El lunes justo a la salida del trabajo, vi parado en plena calzada a un bebé gato. Sin pensarlo mucho salté a la carretera rezando para caerle al animalito simpático así a bote pronto y cuestionándome que actitud tomar si era recibida por un arqueamiento de lomo o por bufidos (que a una le encantan los animales pero también es sensible al dolor). Pues bien, ni una cosa ni otra. El animal, haciendo gala de tan poco instinto de supervivencia como hasta el momento, al verme a su lado ni maulló siquiera. En este punto me entró la duda de como portearlo. Tras un repaso concienzudo a la fisonomía del minino por todos los flancos, fui consciente de que la situación ahora era ésta: Yo y bebé gato parados y empanados ambos en plena carretera, por tanto mejor no pensar tanto y obrar. Finalmente cargué con el michín con una técnica mixta: con una mano agarrándole por el pellejo del cuello como hacen las gatas y con la otra mano por los cuartos traseros. En resumen: lo llevaba sentado como una especie de Buda eso sí, alejado lo más posible de mi cuerpecito por si se despertaban los instintos asesinos del minino. Nada que ver, ni ser izado en volandas causó en él la más mínima reacción. Tras alcanzar finalmente la acera, me enfrenté a la siguiente cuestión: qué hacer con el animal.

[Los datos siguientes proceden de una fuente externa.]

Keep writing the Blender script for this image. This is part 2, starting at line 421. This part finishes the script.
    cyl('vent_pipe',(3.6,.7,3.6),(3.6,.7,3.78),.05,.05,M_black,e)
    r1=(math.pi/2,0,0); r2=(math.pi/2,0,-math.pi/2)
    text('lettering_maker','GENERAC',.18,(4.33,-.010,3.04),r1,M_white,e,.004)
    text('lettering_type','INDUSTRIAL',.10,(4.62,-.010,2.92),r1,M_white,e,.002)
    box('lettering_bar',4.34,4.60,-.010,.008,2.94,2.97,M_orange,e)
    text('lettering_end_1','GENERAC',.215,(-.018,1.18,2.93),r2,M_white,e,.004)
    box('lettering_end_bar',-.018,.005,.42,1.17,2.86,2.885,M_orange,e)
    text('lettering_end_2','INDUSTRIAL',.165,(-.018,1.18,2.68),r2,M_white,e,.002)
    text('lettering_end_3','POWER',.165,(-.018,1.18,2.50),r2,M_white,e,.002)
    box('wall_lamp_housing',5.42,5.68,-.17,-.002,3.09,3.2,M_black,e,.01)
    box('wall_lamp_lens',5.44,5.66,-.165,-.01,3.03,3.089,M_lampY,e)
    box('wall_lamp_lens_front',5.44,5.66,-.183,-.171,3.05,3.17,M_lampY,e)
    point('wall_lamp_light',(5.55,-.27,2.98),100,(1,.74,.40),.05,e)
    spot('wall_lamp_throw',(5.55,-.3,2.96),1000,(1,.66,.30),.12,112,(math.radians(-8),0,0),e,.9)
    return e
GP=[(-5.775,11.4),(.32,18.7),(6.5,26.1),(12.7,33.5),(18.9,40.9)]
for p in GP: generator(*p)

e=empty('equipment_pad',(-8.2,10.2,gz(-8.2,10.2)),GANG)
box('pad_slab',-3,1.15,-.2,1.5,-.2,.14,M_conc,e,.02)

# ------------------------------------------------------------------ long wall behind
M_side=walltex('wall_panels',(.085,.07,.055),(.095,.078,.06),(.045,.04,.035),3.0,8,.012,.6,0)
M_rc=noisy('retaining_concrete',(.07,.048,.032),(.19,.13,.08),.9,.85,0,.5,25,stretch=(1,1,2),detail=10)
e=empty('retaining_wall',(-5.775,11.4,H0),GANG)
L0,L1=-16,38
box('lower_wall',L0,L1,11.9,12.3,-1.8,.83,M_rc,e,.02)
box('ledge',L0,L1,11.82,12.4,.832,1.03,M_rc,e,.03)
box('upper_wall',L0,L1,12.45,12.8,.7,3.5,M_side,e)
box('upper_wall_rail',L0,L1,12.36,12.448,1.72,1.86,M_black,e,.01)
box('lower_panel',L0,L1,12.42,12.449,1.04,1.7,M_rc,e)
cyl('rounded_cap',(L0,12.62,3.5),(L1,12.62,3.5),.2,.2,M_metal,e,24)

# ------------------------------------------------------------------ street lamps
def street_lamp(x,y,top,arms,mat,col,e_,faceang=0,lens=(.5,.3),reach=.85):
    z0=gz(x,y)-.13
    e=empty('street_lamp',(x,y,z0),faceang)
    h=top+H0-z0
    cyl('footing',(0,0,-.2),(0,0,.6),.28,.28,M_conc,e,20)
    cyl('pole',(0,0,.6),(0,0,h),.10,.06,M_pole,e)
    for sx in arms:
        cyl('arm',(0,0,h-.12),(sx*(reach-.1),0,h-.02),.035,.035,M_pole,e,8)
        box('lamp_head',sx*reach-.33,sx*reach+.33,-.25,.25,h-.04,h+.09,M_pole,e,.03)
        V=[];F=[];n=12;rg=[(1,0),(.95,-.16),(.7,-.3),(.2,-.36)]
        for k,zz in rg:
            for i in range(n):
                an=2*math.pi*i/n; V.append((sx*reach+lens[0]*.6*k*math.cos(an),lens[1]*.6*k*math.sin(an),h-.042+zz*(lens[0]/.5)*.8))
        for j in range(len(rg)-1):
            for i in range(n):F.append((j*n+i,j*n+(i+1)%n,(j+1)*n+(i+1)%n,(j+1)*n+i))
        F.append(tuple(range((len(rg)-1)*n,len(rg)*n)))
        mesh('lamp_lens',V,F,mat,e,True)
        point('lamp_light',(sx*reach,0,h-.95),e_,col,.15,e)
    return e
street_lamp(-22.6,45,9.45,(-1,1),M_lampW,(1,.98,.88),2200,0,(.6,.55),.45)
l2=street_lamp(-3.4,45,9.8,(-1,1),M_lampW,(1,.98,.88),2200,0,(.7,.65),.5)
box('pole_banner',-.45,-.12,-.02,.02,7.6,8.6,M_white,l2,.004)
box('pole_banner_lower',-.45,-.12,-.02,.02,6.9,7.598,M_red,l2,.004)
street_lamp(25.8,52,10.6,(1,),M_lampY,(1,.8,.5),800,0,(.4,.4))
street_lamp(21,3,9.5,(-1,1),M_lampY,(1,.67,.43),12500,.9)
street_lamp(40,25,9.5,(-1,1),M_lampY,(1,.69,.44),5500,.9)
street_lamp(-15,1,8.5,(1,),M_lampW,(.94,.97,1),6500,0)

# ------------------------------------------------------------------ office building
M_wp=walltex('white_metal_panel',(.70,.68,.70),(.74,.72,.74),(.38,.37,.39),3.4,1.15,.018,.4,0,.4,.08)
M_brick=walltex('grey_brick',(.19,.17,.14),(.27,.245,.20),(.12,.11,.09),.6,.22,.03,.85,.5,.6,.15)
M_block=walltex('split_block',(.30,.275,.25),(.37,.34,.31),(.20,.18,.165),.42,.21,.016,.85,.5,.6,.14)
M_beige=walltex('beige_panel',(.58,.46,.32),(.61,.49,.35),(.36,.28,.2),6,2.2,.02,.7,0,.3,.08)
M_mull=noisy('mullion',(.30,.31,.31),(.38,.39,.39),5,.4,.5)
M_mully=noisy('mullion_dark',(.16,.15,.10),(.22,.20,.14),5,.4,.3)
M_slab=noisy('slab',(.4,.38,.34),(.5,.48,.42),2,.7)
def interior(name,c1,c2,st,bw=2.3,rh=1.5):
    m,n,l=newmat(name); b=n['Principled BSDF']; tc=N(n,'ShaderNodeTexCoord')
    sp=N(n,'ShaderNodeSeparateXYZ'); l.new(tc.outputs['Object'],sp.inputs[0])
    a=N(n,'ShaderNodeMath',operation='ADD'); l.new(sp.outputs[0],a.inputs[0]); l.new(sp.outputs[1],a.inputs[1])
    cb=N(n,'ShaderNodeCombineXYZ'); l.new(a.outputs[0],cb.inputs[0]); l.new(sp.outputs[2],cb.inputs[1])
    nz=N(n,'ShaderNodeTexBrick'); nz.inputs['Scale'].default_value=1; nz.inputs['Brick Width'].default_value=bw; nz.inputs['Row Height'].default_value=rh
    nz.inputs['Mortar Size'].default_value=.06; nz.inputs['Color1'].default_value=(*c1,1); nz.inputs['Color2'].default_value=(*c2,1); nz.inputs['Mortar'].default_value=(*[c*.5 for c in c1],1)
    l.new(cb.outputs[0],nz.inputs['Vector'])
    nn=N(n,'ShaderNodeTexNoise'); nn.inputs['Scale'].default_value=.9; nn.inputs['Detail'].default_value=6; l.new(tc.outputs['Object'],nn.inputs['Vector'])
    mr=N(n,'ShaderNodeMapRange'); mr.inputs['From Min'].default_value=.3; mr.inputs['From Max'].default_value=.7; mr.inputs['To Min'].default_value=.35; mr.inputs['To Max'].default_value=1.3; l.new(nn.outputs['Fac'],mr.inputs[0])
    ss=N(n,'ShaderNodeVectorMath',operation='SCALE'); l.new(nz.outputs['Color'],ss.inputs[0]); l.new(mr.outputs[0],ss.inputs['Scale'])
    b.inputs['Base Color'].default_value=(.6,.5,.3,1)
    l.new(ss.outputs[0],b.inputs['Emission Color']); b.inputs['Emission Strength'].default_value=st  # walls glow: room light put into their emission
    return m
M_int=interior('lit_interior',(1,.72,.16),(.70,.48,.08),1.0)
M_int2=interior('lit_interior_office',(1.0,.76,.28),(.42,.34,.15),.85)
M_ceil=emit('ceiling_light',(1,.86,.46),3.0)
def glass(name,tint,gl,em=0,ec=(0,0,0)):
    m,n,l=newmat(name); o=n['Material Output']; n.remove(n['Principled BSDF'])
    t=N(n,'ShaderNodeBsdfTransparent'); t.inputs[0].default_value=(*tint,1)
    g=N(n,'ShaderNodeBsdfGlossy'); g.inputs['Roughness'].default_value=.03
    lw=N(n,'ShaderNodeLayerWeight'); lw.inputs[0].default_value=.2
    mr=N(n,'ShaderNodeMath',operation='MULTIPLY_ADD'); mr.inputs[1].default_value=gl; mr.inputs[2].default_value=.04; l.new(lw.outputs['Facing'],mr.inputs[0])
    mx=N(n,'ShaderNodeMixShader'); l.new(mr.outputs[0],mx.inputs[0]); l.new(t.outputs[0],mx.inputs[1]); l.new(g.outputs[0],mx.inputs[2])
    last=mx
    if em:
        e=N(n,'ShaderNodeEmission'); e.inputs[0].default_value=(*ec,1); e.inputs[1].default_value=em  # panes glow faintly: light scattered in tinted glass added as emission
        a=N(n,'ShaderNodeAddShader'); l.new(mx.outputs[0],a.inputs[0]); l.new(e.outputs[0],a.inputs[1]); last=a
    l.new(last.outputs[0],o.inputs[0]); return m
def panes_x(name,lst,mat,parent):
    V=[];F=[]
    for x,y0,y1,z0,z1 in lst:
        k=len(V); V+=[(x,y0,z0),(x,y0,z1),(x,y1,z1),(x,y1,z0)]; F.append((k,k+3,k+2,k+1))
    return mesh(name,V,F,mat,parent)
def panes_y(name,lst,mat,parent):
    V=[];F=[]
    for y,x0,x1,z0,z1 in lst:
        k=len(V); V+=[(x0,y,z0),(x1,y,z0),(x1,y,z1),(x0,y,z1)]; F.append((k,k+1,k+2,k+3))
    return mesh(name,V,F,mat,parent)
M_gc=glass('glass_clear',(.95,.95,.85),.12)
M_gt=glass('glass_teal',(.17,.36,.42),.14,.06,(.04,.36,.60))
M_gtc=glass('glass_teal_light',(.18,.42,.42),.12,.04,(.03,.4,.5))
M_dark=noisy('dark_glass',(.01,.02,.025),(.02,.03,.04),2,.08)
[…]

Hice un minucioso estudio mental del lugar, aunque supongo que la escena vista desde fuera era ésta: yo parada como si me faltara un hervor con el bebé gato (también él con poca pinta de despierto) apoltronado en mis manos a prudencial distancia (en este caso no por miedo sino porque el susodicho tenía toda la pinta de sufrir de tiña). Trabajo en una zona de ricachos, por lo que a priori había un sinfín de chalets candidatos a ser su nuevo hogar. Sin embargo recordé que por las mañanas me cruzaba con muchos de los mencionados pudientes mientras sacaban a sus perros, por cierto muy estilosos y de pedigree (se entiende que hablo de los canes). Por este motivo no me decidía, y a medida que pasaba el tiempo por más que intentaba no hacer contacto visual, el michín cada vez me parecía más redondito y mono... Supe que estaba a un tris de perderme y echarlo al bolso, por lo que finalmente me decidí por una casa con apenas jardín pero que no siendo una vivienda (una peluquería para ser exactos) me parecía garantía de la no existencia de un perro fiero esperando para hincarle el diente a mi Belcebú (¡ouch! incluso había llegado a bautizarle, debía darme prisa...) Total que lo colé por la puerta y me alejé tratando de no mirar atrás...
Termino esta bobo-historia confesando que llevo toda la semana la mar de pendiente de la peluquería y aledaños.